Posted: Mon Jul 08, 2019 17:11 Post subject: Increased latency for static route
I have a secondary router behind my DD-WRT (WRT1900AC V1). For the subnet behind that secondary router, I did a simple static route in the DD-WRT interface. While the route works (PC on DD-WRT LAN can ping other subnet and vice versa), there is about 16ms of added latency when bouncing between subnets. I can confirm the DD-WRT is causing the latency because if I have an OSPF relationship between two routers underneath the DD-WRT (thereby eliminating the need to hop through the DD-WRT), the latency goes down to 1ms (as expected on a wired network). But if the packet has to traverse through the DD-WRT, it adds 16ms of latency.
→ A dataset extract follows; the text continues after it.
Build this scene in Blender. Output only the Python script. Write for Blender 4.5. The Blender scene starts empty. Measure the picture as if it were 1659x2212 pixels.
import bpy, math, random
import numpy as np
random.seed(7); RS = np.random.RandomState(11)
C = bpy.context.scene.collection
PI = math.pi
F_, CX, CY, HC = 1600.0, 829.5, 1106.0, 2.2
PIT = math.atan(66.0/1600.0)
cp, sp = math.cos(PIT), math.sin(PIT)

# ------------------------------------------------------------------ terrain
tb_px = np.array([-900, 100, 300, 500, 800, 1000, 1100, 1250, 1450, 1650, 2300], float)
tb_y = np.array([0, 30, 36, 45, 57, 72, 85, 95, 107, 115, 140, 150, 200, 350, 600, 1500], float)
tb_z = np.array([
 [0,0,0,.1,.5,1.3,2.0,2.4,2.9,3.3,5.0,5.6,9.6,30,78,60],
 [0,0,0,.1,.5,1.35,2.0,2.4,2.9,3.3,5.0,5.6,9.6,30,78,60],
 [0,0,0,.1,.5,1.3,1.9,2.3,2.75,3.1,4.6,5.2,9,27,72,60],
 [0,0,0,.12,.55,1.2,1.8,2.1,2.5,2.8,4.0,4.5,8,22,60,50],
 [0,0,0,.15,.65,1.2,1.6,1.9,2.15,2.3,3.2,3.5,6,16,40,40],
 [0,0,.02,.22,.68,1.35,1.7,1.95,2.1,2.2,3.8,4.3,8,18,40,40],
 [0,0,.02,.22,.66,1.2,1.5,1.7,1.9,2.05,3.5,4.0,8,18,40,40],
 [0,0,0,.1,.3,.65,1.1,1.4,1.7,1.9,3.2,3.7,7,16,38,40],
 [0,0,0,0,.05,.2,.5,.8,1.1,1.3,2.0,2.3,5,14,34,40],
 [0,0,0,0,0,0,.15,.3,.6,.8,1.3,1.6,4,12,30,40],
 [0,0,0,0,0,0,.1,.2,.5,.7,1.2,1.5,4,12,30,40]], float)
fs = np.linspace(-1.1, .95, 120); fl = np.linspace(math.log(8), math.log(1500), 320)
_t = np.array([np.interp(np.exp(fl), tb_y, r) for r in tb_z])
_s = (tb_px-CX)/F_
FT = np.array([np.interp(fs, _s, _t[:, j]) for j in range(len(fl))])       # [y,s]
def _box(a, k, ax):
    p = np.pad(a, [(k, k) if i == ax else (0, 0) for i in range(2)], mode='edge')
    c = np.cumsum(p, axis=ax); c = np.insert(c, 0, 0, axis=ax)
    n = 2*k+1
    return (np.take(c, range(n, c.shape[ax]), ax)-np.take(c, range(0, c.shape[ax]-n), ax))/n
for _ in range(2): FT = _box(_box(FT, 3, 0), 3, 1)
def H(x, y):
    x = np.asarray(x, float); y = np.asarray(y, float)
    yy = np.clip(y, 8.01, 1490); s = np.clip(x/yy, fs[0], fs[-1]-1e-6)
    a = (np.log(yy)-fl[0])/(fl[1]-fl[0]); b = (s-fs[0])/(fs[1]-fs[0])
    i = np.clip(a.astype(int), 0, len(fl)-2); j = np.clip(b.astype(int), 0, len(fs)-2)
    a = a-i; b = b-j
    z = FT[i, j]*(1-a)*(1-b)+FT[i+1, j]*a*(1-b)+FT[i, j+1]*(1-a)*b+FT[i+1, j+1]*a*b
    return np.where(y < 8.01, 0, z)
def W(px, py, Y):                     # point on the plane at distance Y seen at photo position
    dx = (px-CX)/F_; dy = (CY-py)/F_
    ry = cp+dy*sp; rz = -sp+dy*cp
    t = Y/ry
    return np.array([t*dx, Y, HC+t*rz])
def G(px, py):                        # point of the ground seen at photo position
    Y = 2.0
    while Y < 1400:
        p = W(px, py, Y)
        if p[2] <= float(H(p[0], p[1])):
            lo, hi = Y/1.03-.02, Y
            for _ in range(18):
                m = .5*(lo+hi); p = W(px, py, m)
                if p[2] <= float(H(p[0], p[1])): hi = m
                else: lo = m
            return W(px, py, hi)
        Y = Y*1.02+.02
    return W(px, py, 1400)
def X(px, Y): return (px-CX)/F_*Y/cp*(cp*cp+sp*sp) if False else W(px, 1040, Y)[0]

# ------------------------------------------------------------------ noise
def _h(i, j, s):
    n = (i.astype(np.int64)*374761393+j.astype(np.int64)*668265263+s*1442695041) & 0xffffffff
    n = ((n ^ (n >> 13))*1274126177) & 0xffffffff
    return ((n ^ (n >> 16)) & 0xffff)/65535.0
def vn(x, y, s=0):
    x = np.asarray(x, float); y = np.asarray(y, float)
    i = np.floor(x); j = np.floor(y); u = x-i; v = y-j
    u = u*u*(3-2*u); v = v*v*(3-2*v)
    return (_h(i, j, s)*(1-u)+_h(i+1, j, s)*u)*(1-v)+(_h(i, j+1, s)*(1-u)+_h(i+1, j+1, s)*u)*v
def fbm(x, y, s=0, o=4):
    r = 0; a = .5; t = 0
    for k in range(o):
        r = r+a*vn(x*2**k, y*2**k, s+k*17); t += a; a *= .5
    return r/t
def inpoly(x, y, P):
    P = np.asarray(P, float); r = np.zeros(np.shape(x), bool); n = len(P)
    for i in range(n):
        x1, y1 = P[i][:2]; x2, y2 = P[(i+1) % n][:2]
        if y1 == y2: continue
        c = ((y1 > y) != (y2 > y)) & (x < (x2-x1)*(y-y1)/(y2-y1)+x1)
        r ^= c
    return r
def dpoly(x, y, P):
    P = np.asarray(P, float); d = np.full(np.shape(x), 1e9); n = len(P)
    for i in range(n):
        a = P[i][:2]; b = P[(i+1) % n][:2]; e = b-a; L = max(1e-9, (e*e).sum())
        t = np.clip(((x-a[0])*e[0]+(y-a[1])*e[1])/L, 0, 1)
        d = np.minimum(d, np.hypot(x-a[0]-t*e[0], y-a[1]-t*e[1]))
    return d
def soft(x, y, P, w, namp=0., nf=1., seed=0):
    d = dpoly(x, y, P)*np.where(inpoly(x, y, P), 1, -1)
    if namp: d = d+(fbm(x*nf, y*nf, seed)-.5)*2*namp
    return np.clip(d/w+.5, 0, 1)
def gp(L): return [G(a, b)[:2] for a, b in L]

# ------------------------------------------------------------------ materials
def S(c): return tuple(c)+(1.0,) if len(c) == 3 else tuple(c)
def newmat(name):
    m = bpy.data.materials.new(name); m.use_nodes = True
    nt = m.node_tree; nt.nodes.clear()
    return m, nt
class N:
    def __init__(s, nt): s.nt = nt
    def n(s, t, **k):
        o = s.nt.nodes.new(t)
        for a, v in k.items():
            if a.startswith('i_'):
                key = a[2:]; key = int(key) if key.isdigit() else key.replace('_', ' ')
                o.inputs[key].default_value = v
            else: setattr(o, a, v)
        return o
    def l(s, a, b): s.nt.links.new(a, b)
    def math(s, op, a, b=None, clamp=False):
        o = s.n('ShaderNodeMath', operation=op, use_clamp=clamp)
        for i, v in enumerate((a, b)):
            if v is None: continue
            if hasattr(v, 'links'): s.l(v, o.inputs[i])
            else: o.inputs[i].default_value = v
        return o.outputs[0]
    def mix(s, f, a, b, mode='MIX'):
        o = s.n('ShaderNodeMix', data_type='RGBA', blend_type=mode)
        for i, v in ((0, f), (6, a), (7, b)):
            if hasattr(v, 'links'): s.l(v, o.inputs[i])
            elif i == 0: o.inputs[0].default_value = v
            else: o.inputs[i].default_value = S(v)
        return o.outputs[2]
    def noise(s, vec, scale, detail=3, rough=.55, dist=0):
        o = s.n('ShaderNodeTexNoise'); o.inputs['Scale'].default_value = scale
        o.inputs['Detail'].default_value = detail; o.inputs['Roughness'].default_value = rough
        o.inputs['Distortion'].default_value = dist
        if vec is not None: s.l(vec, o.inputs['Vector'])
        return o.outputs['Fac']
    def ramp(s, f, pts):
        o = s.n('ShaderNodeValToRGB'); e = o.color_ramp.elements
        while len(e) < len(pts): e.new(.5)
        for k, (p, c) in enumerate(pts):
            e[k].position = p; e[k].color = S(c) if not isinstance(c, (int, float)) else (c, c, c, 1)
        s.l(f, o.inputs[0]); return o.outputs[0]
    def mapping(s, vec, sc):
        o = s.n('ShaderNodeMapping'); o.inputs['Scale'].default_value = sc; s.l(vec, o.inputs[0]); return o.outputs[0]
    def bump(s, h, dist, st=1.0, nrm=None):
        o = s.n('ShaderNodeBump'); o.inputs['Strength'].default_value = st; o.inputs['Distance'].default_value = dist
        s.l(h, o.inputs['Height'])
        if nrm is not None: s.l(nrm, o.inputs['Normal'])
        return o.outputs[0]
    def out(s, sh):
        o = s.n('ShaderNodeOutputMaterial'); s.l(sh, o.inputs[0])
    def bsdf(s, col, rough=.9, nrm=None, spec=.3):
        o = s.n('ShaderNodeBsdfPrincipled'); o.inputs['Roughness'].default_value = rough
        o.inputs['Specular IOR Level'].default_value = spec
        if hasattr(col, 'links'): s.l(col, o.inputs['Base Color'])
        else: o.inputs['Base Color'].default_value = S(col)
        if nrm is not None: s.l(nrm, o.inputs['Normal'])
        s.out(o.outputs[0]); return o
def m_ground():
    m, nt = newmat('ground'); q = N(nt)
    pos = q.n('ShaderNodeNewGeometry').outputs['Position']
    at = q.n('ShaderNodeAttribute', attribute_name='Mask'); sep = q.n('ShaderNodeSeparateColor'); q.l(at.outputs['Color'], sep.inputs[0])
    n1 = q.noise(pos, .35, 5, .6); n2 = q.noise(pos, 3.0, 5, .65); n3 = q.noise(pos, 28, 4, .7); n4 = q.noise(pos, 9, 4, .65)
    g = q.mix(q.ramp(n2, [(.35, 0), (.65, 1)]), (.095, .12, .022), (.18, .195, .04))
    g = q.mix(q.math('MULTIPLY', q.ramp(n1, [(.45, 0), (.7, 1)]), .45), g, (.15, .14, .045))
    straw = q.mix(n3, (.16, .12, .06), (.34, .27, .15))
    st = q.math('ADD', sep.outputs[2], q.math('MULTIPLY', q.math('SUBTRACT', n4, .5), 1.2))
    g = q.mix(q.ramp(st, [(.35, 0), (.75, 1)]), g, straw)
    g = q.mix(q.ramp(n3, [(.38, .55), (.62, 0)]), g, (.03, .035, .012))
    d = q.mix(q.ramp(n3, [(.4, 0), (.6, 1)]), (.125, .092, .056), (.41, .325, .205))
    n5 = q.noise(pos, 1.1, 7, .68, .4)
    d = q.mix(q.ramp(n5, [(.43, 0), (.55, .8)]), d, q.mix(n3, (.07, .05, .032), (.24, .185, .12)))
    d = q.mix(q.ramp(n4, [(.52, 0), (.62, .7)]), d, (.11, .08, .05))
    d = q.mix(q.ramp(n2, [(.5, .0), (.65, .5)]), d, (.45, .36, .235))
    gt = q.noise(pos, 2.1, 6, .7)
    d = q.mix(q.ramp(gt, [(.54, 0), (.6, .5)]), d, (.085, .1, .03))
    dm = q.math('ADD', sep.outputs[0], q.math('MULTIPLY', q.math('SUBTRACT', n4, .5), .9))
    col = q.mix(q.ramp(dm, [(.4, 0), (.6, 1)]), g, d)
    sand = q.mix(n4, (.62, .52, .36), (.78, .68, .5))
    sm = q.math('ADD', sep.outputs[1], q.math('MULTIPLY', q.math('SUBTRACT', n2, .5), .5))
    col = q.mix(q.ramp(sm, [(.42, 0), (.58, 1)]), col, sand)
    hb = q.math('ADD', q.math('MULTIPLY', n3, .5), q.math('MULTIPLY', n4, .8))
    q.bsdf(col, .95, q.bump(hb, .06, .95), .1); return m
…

Any ideas on what would be causing this?
Posted: Mon Jul 08, 2019 18:05 Post subject: Re: Increased latency for static route
rcraig114 wrote:
I have a secondary router behind my DD-WRT (WRT1900AC V1). For the subnet behind that secondary router, I did a simple static route in the DD-WRT interface. While the route works (PC on DD-WRT LAN can ping other subnet and vice versa), there is about 16ms of added latency when bouncing between subnets. I can confirm the DD-WRT is causing the latency because if I have an OSPF relationship between two routers underneath the DD-WRT (thereby eliminating the need to hop through the DD-WRT), the latency goes down to 1ms (as expected on a wired network). But if the packet has to traverse through the DD-WRT, it adds 16ms of latency. Any ideas on what would be causing this?
Robert
See my comment in the "fed up frustrated" thread below. It's something to do with AMSDU I think.
On these builds of open wrt it has been disabled for the 1900 models.
https://dc502wrt.org/
I have found latency is normal on 2.4GHz and adds c.20ms on 5GHz
Oh yeah, it’s a good cable. I can ping something on the same subnet using the same path and it’s 1ms. I know it’s a software problem because if I have a ping going and hit save/apply on the router for something, for a few brief seconds the latency drops back down to 1ms. But you can tell that as soon as the processor finishes doing whatever, it goes back up to 16ms.
Joined: 13 Aug 2013 Posts: 6870 Location: Romerike, Norway
Posted: Tue Jul 09, 2019 16:29 Post subject:
What is happening here is:
The PC connected to the LAN of the dd-wrt router tries to connect to a node behind the secondary router.
As the PC have the dd-wrt router as default gateway, it will try to send the packet to it. The dd-wrt router will reply back. I am not the router to forward this packet. You have to send it to the secondary router. The PC will then send the packet to the secondary router which will forward it to the correct sub-net.